[3D scene scripts]
'''

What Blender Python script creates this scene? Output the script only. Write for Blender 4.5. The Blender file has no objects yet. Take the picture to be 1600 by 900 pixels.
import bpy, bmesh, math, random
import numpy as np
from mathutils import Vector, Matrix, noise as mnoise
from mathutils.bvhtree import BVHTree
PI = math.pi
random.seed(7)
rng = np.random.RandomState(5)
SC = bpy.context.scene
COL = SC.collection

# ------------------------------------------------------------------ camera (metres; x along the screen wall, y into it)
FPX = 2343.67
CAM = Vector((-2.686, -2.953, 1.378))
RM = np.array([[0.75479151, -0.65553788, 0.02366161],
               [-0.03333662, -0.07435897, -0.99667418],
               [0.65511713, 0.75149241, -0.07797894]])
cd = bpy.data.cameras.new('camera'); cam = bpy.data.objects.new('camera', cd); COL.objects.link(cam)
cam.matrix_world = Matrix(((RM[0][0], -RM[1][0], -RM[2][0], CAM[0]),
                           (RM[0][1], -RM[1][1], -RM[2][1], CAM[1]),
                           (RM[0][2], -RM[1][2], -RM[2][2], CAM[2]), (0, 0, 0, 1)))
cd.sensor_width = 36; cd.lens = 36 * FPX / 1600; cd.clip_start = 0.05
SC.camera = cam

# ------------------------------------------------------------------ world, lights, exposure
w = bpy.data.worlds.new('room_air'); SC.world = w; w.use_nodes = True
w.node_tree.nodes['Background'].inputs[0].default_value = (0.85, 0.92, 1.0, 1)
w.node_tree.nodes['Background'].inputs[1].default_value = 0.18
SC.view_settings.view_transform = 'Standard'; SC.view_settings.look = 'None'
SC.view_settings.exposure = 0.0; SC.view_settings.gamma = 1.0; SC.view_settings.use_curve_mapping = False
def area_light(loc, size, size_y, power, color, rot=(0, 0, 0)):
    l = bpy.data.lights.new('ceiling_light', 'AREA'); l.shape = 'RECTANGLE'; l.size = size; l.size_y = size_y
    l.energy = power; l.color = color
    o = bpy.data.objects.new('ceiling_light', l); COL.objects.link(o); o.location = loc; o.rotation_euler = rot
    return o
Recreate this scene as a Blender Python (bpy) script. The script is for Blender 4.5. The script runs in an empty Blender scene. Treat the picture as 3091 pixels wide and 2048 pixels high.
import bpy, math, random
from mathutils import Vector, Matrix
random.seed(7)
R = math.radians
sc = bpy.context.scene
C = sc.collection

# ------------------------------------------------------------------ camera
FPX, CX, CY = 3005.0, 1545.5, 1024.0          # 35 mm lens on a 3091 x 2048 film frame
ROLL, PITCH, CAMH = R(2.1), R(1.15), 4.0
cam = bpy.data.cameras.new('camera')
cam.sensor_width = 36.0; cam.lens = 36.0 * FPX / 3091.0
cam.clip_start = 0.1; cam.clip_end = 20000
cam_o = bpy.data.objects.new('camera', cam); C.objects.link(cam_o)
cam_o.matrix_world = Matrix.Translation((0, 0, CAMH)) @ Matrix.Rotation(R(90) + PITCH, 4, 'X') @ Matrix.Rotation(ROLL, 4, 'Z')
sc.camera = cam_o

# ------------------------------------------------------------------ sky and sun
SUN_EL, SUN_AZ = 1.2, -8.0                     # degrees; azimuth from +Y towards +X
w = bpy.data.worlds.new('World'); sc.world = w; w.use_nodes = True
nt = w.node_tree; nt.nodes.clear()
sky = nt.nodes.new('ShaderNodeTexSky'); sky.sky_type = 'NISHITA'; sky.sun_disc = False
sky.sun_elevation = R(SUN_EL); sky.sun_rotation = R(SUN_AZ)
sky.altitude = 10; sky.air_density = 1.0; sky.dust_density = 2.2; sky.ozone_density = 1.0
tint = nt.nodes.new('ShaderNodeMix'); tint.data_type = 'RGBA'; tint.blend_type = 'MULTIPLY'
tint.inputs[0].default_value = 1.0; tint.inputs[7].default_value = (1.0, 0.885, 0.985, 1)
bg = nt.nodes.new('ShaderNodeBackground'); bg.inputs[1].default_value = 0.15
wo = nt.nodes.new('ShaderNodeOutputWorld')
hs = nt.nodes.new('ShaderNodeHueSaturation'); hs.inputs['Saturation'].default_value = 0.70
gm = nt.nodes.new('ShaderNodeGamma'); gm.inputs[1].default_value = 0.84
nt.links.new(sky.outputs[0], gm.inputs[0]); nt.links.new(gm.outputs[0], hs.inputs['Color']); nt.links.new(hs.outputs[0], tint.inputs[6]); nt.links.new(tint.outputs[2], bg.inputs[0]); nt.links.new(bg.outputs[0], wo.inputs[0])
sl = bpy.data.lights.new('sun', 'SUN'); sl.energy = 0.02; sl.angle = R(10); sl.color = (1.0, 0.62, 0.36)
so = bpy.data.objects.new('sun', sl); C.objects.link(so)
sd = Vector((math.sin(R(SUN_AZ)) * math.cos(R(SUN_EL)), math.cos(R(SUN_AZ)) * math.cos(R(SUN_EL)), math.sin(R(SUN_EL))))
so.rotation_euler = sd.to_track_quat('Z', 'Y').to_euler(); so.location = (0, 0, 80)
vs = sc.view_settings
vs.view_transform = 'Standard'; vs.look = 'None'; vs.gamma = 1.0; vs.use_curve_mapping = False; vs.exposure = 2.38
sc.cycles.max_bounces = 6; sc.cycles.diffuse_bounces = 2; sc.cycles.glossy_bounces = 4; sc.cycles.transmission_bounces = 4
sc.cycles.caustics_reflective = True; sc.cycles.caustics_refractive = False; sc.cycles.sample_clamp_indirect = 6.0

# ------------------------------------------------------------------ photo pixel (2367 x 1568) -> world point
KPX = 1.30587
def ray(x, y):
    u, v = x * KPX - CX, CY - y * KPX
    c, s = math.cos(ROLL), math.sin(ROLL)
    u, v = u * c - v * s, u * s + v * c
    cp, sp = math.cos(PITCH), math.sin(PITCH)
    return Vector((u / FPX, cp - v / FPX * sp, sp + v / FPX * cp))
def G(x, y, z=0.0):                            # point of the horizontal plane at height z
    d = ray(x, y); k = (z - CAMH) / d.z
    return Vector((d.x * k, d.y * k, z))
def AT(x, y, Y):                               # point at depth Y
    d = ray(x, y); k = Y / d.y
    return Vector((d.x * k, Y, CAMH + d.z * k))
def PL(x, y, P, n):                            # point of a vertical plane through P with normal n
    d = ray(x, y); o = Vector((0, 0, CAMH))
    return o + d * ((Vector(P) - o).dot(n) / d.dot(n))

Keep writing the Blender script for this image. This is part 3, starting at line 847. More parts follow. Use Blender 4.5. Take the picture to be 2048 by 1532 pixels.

'''

**DIRECTIONS FOR THIS TASK**
Could you reproduce every record above exactly as it appears?

**EXERCISE ANSWER**
What Blender Python script creates this scene? Output the script only. Write for Blender 4.5. The Blender file has no objects yet. Take the picture to be 1600 by 900 pixels.
import bpy, bmesh, math, random
import numpy as np
from mathutils import Vector, Matrix, noise as mnoise
from mathutils.bvhtree import BVHTree
PI = math.pi
random.seed(7)
rng = np.random.RandomState(5)
SC = bpy.context.scene
COL = SC.collection

# ------------------------------------------------------------------ camera (metres; x along the screen wall, y into it)
FPX = 2343.67
CAM = Vector((-2.686, -2.953, 1.378))
RM = np.array([[0.75479151, -0.65553788, 0.02366161],
               [-0.03333662, -0.07435897, -0.99667418],
               [0.65511713, 0.75149241, -0.07797894]])
cd = bpy.data.cameras.new('camera'); cam = bpy.data.objects.new('camera', cd); COL.objects.link(cam)
cam.matrix_world = Matrix(((RM[0][0], -RM[1][0], -RM[2][0], CAM[0]),
                           (RM[0][1], -RM[1][1], -RM[2][1], CAM[1]),
                           (RM[0][2], -RM[1][2], -RM[2][2], CAM[2]), (0, 0, 0, 1)))
cd.sensor_width = 36; cd.lens = 36 * FPX / 1600; cd.clip_start = 0.05
SC.camera = cam

# ------------------------------------------------------------------ world, lights, exposure
w = bpy.data.worlds.new('room_air'); SC.world = w; w.use_nodes = True
w.node_tree.nodes['Background'].inputs[0].default_value = (0.85, 0.92, 1.0, 1)
w.node_tree.nodes['Background'].inputs[1].default_value = 0.18
SC.view_settings.view_transform = 'Standard'; SC.view_settings.look = 'None'
SC.view_settings.exposure = 0.0; SC.view_settings.gamma = 1.0; SC.view_settings.use_curve_mapping = False
def area_light(loc, size, size_y, power, color, rot=(0, 0, 0)):
    l = bpy.data.lights.new('ceiling_light', 'AREA'); l.shape = 'RECTANGLE'; l.size = size; l.size_y = size_y
    l.energy = power; l.color = color
    o = bpy.data.objects.new('ceiling_light', l); COL.objects.link(o); o.location = loc; o.rotation_euler = rot
    return o
Recreate this scene as a Blender Python (bpy) script. The script is for Blender 4.5. The script runs in an empty Blender scene. Treat the picture as 3091 pixels wide and 2048 pixels high.
import bpy, math, random
from mathutils import Vector, Matrix
random.seed(7)
R = math.radians
sc = bpy.context.scene
C = sc.collection

# ------------------------------------------------------------------ camera
FPX, CX, CY = 3005.0, 1545.5, 1024.0          # 35 mm lens on a 3091 x 2048 film frame
ROLL, PITCH, CAMH = R(2.1), R(1.15), 4.0
cam = bpy.data.cameras.new('camera')
cam.sensor_width = 36.0; cam.lens = 36.0 * FPX / 3091.0
cam.clip_start = 0.1; cam.clip_end = 20000
cam_o = bpy.data.objects.new('camera', cam); C.objects.link(cam_o)
cam_o.matrix_world = Matrix.Translation((0, 0, CAMH)) @ Matrix.Rotation(R(90) + PITCH, 4, 'X') @ Matrix.Rotation(ROLL, 4, 'Z')
sc.camera = cam_o

# ------------------------------------------------------------------ sky and sun
SUN_EL, SUN_AZ = 1.2, -8.0                     # degrees; azimuth from +Y towards +X
w = bpy.data.worlds.new('World'); sc.world = w; w.use_nodes = True
nt = w.node_tree; nt.nodes.clear()
sky = nt.nodes.new('ShaderNodeTexSky'); sky.sky_type = 'NISHITA'; sky.sun_disc = False
sky.sun_elevation = R(SUN_EL); sky.sun_rotation = R(SUN_AZ)
sky.altitude = 10; sky.air_density = 1.0; sky.dust_density = 2.2; sky.ozone_density = 1.0
tint = nt.nodes.new('ShaderNodeMix'); tint.data_type = 'RGBA'; tint.blend_type = 'MULTIPLY'
tint.inputs[0].default_value = 1.0; tint.inputs[7].default_value = (1.0, 0.885, 0.985, 1)
bg = nt.nodes.new('ShaderNodeBackground'); bg.inputs[1].default_value = 0.15
wo = nt.nodes.new('ShaderNodeOutputWorld')
hs = nt.nodes.new('ShaderNodeHueSaturation'); hs.inputs['Saturation'].default_value = 0.70
gm = nt.nodes.new('ShaderNodeGamma'); gm.inputs[1].default_value = 0.84
nt.links.new(sky.outputs[0], gm.inputs[0]); nt.links.new(gm.outputs[0], hs.inputs['Color']); nt.links.new(hs.outputs[0], tint.inputs[6]); nt.links.new(tint.outputs[2], bg.inputs[0]); nt.links.new(bg.outputs[0], wo.inputs[0])
sl = bpy.data.lights.new('sun', 'SUN'); sl.energy = 0.02; sl.angle = R(10); sl.color = (1.0, 0.62, 0.36)
so = bpy.data.objects.new('sun', sl); C.objects.link(so)
sd = Vector((math.sin(R(SUN_AZ)) * math.cos(R(SUN_EL)), math.cos(R(SUN_AZ)) * math.cos(R(SUN_EL)), math.sin(R(SUN_EL))))
so.rotation_euler = sd.to_track_quat('Z', 'Y').to_euler(); so.location = (0, 0, 80)
vs = sc.view_settings
vs.view_transform = 'Standard'; vs.look = 'None'; vs.gamma = 1.0; vs.use_curve_mapping = False; vs.exposure = 2.38
sc.cycles.max_bounces = 6; sc.cycles.diffuse_bounces = 2; sc.cycles.glossy_bounces = 4; sc.cycles.transmission_bounces = 4
sc.cycles.caustics_reflective = True; sc.cycles.caustics_refractive = False; sc.cycles.sample_clamp_indirect = 6.0

# ------------------------------------------------------------------ photo pixel (2367 x 1568) -> world point
KPX = 1.30587
def ray(x, y):
    u, v = x * KPX - CX, CY - y * KPX
    c, s = math.cos(ROLL), math.sin(ROLL)
    u, v = u * c - v * s, u * s + v * c
    cp, sp = math.cos(PITCH), math.sin(PITCH)
    return Vector((u / FPX, cp - v / FPX * sp, sp + v / FPX * cp))
def G(x, y, z=0.0):                            # point of the horizontal plane at height z
    d = ray(x, y); k = (z - CAMH) / d.z
    return Vector((d.x * k, d.y * k, z))
def AT(x, y, Y):                               # point at depth Y
    d = ray(x, y); k = Y / d.y
    return Vector((d.x * k, Y, CAMH + d.z * k))
def PL(x, y, P, n):                            # point of a vertical plane through P with normal n
    d = ray(x, y); o = Vector((0, 0, CAMH))
    return o + d * ((Vector(P) - o).dot(n) / d.dot(n))

Keep writing the Blender script for this image. This is part 3, starting at line 847. More parts follow. Use Blender 4.5. Take the picture to be 2048 by 1532 pixels.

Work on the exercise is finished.